• **Dataset section**
— BEGIN —
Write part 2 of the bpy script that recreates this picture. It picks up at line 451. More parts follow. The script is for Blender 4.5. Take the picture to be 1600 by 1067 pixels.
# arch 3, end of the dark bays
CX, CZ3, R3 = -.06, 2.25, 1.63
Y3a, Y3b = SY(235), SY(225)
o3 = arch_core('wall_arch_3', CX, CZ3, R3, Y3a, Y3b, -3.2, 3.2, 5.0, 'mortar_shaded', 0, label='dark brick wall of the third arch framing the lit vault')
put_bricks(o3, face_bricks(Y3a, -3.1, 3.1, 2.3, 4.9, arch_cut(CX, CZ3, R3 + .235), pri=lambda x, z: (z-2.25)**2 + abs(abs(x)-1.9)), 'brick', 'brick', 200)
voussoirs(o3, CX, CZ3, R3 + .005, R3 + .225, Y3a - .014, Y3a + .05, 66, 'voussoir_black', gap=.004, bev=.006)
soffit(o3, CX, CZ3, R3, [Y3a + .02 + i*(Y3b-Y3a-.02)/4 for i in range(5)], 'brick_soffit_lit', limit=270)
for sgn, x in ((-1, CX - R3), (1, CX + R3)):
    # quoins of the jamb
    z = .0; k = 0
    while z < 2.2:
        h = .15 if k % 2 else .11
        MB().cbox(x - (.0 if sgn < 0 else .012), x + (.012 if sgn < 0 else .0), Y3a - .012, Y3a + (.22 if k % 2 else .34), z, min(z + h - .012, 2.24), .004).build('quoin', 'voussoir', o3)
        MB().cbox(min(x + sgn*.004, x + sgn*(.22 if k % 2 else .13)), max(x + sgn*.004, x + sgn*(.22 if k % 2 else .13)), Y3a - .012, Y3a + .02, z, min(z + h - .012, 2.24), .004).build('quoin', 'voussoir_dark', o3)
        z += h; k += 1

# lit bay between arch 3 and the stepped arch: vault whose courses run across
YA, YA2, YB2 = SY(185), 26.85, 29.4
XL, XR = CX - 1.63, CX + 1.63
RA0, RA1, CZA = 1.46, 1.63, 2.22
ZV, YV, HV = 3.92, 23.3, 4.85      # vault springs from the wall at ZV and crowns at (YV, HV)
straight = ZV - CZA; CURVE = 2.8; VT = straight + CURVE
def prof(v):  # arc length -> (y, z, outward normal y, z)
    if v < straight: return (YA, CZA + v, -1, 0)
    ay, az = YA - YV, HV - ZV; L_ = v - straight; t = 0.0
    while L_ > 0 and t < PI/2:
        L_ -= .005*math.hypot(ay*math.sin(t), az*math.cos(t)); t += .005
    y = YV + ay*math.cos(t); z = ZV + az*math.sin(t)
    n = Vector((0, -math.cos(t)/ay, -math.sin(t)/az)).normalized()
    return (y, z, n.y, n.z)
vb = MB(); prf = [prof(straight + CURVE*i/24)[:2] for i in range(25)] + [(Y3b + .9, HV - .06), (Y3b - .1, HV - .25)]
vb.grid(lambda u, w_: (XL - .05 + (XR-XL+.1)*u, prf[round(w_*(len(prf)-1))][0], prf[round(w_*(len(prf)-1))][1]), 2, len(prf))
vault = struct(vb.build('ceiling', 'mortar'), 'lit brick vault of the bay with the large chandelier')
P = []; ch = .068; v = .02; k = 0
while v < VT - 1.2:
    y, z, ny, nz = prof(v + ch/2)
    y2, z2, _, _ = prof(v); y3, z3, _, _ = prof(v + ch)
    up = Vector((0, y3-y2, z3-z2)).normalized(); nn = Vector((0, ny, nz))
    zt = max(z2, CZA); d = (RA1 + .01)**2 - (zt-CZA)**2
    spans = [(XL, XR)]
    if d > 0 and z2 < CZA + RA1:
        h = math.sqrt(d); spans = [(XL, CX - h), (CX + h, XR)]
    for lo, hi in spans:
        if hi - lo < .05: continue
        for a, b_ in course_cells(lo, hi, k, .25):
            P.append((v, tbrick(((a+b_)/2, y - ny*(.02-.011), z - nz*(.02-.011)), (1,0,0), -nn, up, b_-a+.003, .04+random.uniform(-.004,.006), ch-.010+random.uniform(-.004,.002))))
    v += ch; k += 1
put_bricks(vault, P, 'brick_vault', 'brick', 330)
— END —
• **Set problem**
Retype the whole listing above exactly.

• **Finished answer**
Write part 2 of the bpy script that recreates this picture. It picks up at line 451. More parts follow. The script is for Blender 4.5. Take the picture to be 1600 by 1067 pixels.
# arch 3, end of the dark bays
CX, CZ3, R3 = -.06, 2.25, 1.63
Y3a, Y3b = SY(235), SY(225)
o3 = arch_core('wall_arch_3', CX, CZ3, R3, Y3a, Y3b, -3.2, 3.2, 5.0, 'mortar_shaded', 0, label='dark brick wall of the third arch framing the lit vault')
put_bricks(o3, face_bricks(Y3a, -3.1, 3.1, 2.3, 4.9, arch_cut(CX, CZ3, R3 + .235), pri=lambda x, z: (z-2.25)**2 + abs(abs(x)-1.9)), 'brick', 'brick', 200)
voussoirs(o3, CX, CZ3, R3 + .005, R3 + .225, Y3a - .014, Y3a + .05, 66, 'voussoir_black', gap=.004, bev=.006)
soffit(o3, CX, CZ3, R3, [Y3a + .02 + i*(Y3b-Y3a-.02)/4 for i in range(5)], 'brick_soffit_lit', limit=270)
for sgn, x in ((-1, CX - R3), (1, CX + R3)):
    # quoins of the jamb
    z = .0; k = 0
    while z < 2.2:
        h = .15 if k % 2 else .11
        MB().cbox(x - (.0 if sgn < 0 else .012), x + (.012 if sgn < 0 else .0), Y3a - .012, Y3a + (.22 if k % 2 else .34), z, min(z + h - .012, 2.24), .004).build('quoin', 'voussoir', o3)
        MB().cbox(min(x + sgn*.004, x + sgn*(.22 if k % 2 else .13)), max(x + sgn*.004, x + sgn*(.22 if k % 2 else .13)), Y3a - .012, Y3a + .02, z, min(z + h - .012, 2.24), .004).build('quoin', 'voussoir_dark', o3)
        z += h; k += 1

# lit bay between arch 3 and the stepped arch: vault whose courses run across
YA, YA2, YB2 = SY(185), 26.85, 29.4
XL, XR = CX - 1.63, CX + 1.63
RA0, RA1, CZA = 1.46, 1.63, 2.22
ZV, YV, HV = 3.92, 23.3, 4.85      # vault springs from the wall at ZV and crowns at (YV, HV)
straight = ZV - CZA; CURVE = 2.8; VT = straight + CURVE
def prof(v):  # arc length -> (y, z, outward normal y, z)
    if v < straight: return (YA, CZA + v, -1, 0)
    ay, az = YA - YV, HV - ZV; L_ = v - straight; t = 0.0
    while L_ > 0 and t < PI/2:
        L_ -= .005*math.hypot(ay*math.sin(t), az*math.cos(t)); t += .005
    y = YV + ay*math.cos(t); z = ZV + az*math.sin(t)
    n = Vector((0, -math.cos(t)/ay, -math.sin(t)/az)).normalized()
    return (y, z, n.y, n.z)
vb = MB(); prf = [prof(straight + CURVE*i/24)[:2] for i in range(25)] + [(Y3b + .9, HV - .06), (Y3b - .1, HV - .25)]
vb.grid(lambda u, w_: (XL - .05 + (XR-XL+.1)*u, prf[round(w_*(len(prf)-1))][0], prf[round(w_*(len(prf)-1))][1]), 2, len(prf))
vault = struct(vb.build('ceiling', 'mortar'), 'lit brick vault of the bay with the large chandelier')
P = []; ch = .068; v = .02; k = 0
while v < VT - 1.2:
    y, z, ny, nz = prof(v + ch/2)
    y2, z2, _, _ = prof(v); y3, z3, _, _ = prof(v + ch)
    up = Vector((0, y3-y2, z3-z2)).normalized(); nn = Vector((0, ny, nz))
    zt = max(z2, CZA); d = (RA1 + .01)**2 - (zt-CZA)**2
    spans = [(XL, XR)]
    if d > 0 and z2 < CZA + RA1:
        h = math.sqrt(d); spans = [(XL, CX - h), (CX + h, XR)]
    for lo, hi in spans:
        if hi - lo < .05: continue
        for a, b_ in course_cells(lo, hi, k, .25):
            P.append((v, tbrick(((a+b_)/2, y - ny*(.02-.011), z - nz*(.02-.011)), (1,0,0), -nn, up, b_-a+.003, .04+random.uniform(-.004,.006), ch-.010+random.uniform(-.004,.002))))
    v += ch; k += 1
put_bricks(vault, P, 'brick_vault', 'brick', 330)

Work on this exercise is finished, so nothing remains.